Les militants de gauche fatigués des reculades du gouvernement
Mais à trop vouloir apaiser l’opposition, Benoît Hamon commence à s’attirer les foudres des militants de gauche. A peine arrivé aux commandes du ministère de l'Education nationale en avril dernier, il publie d'ailleurs un décret pour assouplir la réforme des rythmes scolaires, très critiquée par l'opposition. Le ministre assure en sauver l'essentiel, mais déjà les organisations en faveur de la réforme l'accusent de rétropédalage.
Avec l'abandon des ABCD de l'égalité, c'est un nouveau symbole du renoncement. Et pour l'éditorialiste du journal de gauche Libération, « avec le PS: les grandes réformes dans l'éducation, c'est fini ». Certaines associations se disent aussi inquiètes. Comme Osez le féminisme, qui affiche sa consternation, et dit « qu'il s'agit, au prétexte d'apaiser la situation, de donner satisfaction à des groupuscules réactionnaires et conservateurs qui ont fait du maintien d'une société traditionnelle, hétéronormée et patriarcale leur cheval de bataille ».

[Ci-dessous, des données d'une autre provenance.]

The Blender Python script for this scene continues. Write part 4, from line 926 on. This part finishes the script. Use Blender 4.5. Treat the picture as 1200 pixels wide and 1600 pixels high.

Un fiasco en terme de communication
Officiellement, il ne s'agit pas d'une reculade, mais d'un changement d'étiquette. L'Inspection générale de l'Education, dans son rapport d'évaluation des «ABCD de l'égalité», écrit qu'il n'est pas « proposé de renoncer au projet, mais de l'amplifier ». Le rapport explique que l'expérimentation a montré son utilité. Les enseignants volontaires pour tester le dispositif se sont notamment rendu compte de pratiques véhiculées inconsciemment, comme le fait d'interroger plus souvent les garçons que les filles.
Mais, ce rapport «bilan des ABCD» met aussi en avant les lacunes du projet, notamment en termes de communication. Et Najat Vallaud-Belkacem, la ministre des droits des femmes, souligne ce matin que l'une des choses les plus importantes c'est de faire preuve de plus de pédagogie. « Les parents doivent comprendre de quoi il s'agit », estime la ministre. Donc maintenant, pour le gouvernement, il s'agit de ne pas refaire les mêmes erreurs. Pour éviter les malentendus sur le nouveau plan d'action pour l'égalité filles-garçons, le gouvernement « veut que les établissements scolaires inscrivent la question de l'égalité dans leur projet éducatif. Ce qui permettra de la partager avec les parents, en conseil d'école ou d'établissement ».
Pour Najat Vallaud-Belkacem, il faut distinguer « les rumeurs insensées et les manipulations », « des interrogations légitimes sur ce que l'école doit apprendre aux enfants ». Elle réaffirme que l'école a pour rôle « de lutter contre les préjugés et les déterminismes ». Pour la ministre, on a beaucoup trop entendu les détracteurs des ABCD alors que d'après un sondage CSA, 88% des Français estiment que l'éducation doit permettre de faire progresser la société en matière d'égalité entre les sexes.